COME NEI MESI PASSATI, i bulldozer hanno livellato le strade e distrutto condutture dell’acqua e reti elettriche. I gruppi armati, legati a diversi partiti – Hamas, Jihad, Fatah, Fronte popolare – rispondono con ordigni esplosivi e fucili: hanno distrutto un bulldozer e abbattuto un drone a Tulkarem. Quattro, secondo la stampa israeliana, i battaglioni impegnati in un’operazione che durerà giorni. Nello spiegarla Israel Katz, ministro degli esteri, ha parlato di «infrastrutture del terrore islamico-iraniane»: «Dobbiamo affrontare la minaccia come facciamo con le infrastrutture terroristiche a Gaza, inclusa l’evacuazione temporanea dei residenti».

L’OPERAZIONE DI IERI è spiegata da Tel Aviv con «motivi di sicurezza», già di per sé una stortura in un territorio che Israele occupa. È un’espressione che i palestinesi conoscono bene, giustificazione a qualsiasi aberrazione e copertura a obiettivi politici: il controllo della terra e l’allontanamento dei palestinesi, ma anche la ridefinizione esterna della leadership ufficiale.
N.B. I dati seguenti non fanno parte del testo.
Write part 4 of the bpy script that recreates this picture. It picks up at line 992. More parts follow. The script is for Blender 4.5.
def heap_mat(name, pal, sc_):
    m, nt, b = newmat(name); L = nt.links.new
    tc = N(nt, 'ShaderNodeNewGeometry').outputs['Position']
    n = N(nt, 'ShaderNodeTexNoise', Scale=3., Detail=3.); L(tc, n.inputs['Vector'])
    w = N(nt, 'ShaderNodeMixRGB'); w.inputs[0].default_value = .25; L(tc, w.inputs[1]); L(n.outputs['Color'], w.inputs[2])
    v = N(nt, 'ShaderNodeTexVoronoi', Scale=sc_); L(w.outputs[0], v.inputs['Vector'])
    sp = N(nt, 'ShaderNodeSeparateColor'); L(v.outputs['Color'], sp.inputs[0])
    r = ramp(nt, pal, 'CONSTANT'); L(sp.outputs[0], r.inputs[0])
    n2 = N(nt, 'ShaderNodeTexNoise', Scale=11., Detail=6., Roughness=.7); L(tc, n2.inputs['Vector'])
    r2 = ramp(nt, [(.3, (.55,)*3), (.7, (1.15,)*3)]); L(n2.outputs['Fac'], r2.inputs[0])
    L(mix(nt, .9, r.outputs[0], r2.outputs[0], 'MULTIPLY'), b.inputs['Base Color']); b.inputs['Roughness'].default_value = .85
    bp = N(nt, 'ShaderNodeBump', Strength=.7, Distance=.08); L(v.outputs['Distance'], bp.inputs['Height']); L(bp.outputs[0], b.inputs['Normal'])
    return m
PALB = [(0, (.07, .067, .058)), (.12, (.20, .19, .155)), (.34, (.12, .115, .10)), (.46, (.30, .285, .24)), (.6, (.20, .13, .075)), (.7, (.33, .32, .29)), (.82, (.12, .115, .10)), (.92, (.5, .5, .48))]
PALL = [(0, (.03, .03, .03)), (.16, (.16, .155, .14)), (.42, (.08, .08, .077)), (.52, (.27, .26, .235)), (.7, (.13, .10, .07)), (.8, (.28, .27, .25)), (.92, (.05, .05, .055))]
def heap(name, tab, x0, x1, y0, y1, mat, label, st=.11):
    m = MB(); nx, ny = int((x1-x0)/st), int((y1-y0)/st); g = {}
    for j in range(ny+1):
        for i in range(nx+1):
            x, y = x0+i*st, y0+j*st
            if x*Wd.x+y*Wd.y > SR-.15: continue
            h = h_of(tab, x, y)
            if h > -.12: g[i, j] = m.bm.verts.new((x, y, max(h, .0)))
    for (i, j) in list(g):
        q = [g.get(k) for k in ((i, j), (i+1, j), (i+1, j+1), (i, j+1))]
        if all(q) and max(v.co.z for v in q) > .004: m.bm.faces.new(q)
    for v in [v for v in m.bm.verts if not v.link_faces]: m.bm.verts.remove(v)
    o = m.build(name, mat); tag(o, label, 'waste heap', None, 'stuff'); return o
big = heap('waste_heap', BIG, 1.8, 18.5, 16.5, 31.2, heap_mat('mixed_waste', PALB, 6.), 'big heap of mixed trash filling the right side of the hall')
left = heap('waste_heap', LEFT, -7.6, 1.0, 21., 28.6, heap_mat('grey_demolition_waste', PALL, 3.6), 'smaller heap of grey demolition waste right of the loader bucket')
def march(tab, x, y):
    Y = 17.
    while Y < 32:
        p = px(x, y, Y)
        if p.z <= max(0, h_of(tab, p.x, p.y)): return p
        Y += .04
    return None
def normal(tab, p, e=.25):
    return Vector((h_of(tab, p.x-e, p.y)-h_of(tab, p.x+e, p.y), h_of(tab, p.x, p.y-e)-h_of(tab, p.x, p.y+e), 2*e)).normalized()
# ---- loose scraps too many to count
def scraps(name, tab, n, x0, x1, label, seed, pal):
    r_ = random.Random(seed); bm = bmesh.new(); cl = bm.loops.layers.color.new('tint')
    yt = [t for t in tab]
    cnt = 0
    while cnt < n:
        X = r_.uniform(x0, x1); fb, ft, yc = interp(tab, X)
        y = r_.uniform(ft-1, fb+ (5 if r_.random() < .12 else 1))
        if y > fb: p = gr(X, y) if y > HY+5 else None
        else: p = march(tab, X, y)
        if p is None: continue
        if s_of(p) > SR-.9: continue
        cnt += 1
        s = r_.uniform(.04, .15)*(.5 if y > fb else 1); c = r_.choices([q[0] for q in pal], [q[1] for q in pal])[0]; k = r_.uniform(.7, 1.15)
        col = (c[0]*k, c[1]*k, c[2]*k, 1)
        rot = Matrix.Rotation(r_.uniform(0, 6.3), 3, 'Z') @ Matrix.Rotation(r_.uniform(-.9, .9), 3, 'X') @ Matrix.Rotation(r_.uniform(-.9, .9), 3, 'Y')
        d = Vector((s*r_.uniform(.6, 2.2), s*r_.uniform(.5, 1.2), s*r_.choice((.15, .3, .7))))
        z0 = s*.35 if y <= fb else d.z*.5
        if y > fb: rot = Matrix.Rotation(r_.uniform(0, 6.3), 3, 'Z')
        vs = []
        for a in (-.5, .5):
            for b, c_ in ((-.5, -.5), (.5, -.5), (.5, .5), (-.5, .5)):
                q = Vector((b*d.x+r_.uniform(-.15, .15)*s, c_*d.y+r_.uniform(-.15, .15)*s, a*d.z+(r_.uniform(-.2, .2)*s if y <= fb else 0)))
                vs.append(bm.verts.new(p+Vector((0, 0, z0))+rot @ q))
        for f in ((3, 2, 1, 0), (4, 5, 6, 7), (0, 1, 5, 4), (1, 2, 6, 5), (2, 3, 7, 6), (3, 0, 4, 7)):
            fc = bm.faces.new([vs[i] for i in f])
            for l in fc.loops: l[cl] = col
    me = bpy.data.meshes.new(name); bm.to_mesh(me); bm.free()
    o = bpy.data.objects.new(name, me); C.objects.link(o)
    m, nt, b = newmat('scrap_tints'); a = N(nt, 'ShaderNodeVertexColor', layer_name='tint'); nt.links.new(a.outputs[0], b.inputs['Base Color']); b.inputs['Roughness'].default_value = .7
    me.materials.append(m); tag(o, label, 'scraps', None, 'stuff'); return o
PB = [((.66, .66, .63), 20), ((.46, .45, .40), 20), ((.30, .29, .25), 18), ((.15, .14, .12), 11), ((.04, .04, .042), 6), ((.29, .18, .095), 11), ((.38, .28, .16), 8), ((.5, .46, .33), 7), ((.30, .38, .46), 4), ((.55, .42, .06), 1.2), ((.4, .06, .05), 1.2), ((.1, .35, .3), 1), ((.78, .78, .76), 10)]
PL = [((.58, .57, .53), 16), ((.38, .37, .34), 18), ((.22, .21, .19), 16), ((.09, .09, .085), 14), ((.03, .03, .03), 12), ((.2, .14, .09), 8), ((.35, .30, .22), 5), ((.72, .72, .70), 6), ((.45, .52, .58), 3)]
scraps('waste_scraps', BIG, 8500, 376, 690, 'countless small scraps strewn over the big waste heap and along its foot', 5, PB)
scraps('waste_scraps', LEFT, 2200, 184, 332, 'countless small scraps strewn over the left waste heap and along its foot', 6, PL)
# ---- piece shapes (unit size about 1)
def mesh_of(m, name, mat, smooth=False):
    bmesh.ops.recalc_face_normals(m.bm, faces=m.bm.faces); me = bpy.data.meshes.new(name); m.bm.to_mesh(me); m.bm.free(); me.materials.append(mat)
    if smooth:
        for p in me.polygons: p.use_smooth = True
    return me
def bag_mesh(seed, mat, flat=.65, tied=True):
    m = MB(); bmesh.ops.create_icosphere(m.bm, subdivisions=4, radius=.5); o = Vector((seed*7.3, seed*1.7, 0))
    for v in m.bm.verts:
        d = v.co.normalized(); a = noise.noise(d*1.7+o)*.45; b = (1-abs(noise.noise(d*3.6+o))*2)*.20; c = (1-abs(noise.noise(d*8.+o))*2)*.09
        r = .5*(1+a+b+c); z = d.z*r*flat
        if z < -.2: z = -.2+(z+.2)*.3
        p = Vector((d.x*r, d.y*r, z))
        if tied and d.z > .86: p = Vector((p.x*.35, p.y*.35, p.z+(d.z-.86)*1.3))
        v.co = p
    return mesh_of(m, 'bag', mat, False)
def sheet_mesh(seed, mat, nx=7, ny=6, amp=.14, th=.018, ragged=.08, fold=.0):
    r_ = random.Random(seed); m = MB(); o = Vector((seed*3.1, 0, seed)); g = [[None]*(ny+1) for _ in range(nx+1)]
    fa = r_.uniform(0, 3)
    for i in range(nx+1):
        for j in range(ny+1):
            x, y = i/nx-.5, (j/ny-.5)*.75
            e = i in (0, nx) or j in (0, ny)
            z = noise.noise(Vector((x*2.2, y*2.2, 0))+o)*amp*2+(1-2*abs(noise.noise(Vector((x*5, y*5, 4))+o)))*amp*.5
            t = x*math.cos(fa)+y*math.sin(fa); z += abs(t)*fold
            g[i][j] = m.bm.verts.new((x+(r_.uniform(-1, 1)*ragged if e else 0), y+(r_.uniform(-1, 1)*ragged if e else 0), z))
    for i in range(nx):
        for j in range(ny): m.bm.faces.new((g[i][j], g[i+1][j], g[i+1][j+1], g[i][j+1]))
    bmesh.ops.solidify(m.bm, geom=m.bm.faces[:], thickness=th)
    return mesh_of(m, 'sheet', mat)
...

Se a Gaza obiettivo dichiarato è la fine di Hamas come forza militare e di governo, in Cisgiordania c’è un’Autorità senza legittimità né consenso. Ieri il presidente Abu Mazen ha interrotto il viaggio in Arabia saudita per rientrare a Ramallah. Il suo portavoce, Nabil Abu Rudeineh, ha definito i raid «una grave escalation» e chiesto agli Stati uniti di intervenire. Mustafa Barghouti, segretario del National Initiative, parla di «atto di guerra»: «Distruggono condutture idriche, linee elettriche, case, scuole…cosa vogliono? Creare una situazione per cui non ci sarà più possibile vivere nel nostro paese, esattamente il piano dei coloni».

COME NEL 2002 con un Yasser Arafat irrimediabilmente indebolito e umiliato, simili invasioni demoliscono quel che resta di un governo senza sovranità che i palestinesi non amano. Diventerà sempre più complesso cementare un ruolo non fittizio per l’Anp nel dopoguerra. Quel che Israele anela: una leadership ancora più svuotata e controllabile, svuotata e controllabile come i Territori occupati, nel silenzio generale.